When I scheduled my courses for this semester, I decided to take Biochemistry mainly because although it is not required, most Chemistry majors choose to take it at some point during their time at Kenyon. Also, my advisor—whose Organic Chemistry course I had absolutely loved—was teaching it, so I thought that although the content might not be my favorite, it would be an enjoyable class nonetheless. Unfortunately, that was not how Biochemistry turned out for me.

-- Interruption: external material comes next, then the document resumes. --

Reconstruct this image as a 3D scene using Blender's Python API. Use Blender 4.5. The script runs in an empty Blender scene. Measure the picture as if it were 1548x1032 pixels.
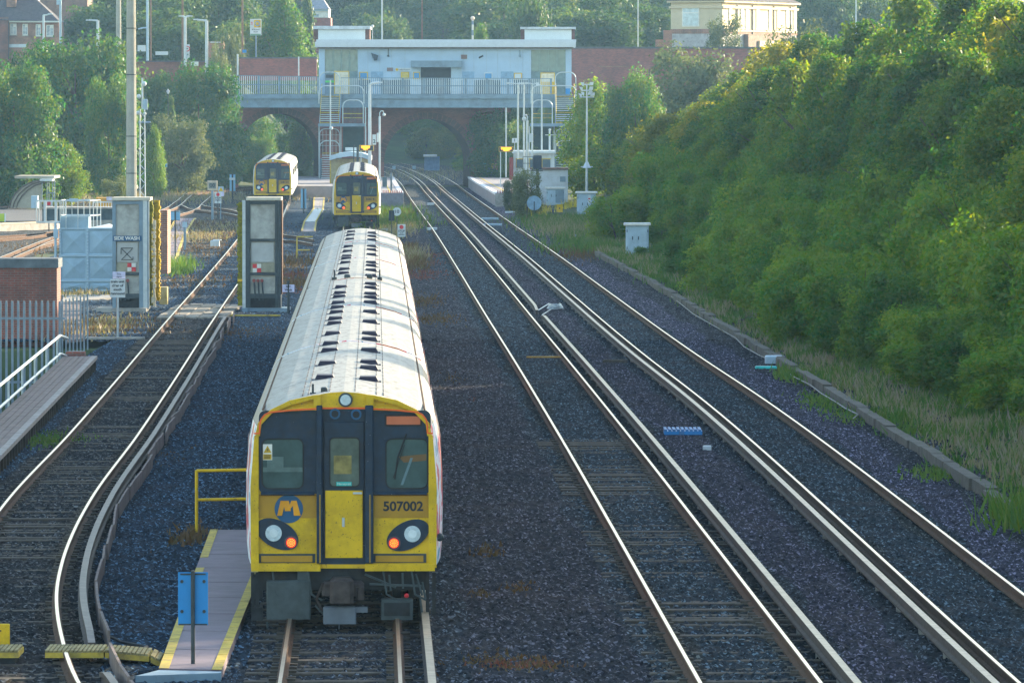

For whatever reason, Biochem and I just didn’t click. We met, and we tried so hard to enjoy each other’s company, but there was just no spark. Initially, I thought that although it wasn’t my favorite, I could push through. I had done it many times before, and I felt confident that I could do it yet again. By the third week, I was drowning in homework. Biochemistry not only required hours of work outside of class, but it was also work that, quite frankly, I didn’t want to be doing. So I didn’t do it. I did enough to get through each class, but I never took the time to actually understand the material. Further, my exam scores began to reflect that lack of understanding. The thing that was crazy though was that even though I wasn’t doing as well in the class as I knew that I could, I didn’t care. What’s more, even when I knew that I should be doing work, I would come up with any excuse to avoid biochem at all costs.

It wasn’t until I was cramming for my third biochem exam the night before that I realized that something was wrong. It was late on Thursday night; I had all week to study, but I was just getting to it then. Even then, I could barely focus. I had to call my dad and essentially beg him to motivate me. The only thing on my mind was my absolute disdain for the class. I tried my best to buckle down and prepare for my exam in the morning, but it was really no use.

I realized that, after a semester of forcing myself to do the work for the class that I hated, I just couldn’t do it anymore. It wasn’t required for my major, I didn’t need it to prepare for my future plans, and it was an unnecessary stressor in my life. I wasn’t failing the class, but I also wasn’t excelling in it either. The truth was, Biochemistry just wasn’t for me. So, instead of trying to stick it out the last few weeks, I decided to use my Mulligan. For the first time in my life, I didn’t force myself to stick it out. I realized that I didn’t like the class, and I decided that my time would be better used elsewhere, and there is nothing wrong with that. I’ve learned a valuable lesson about myself, and I’m happy with the decision that I made.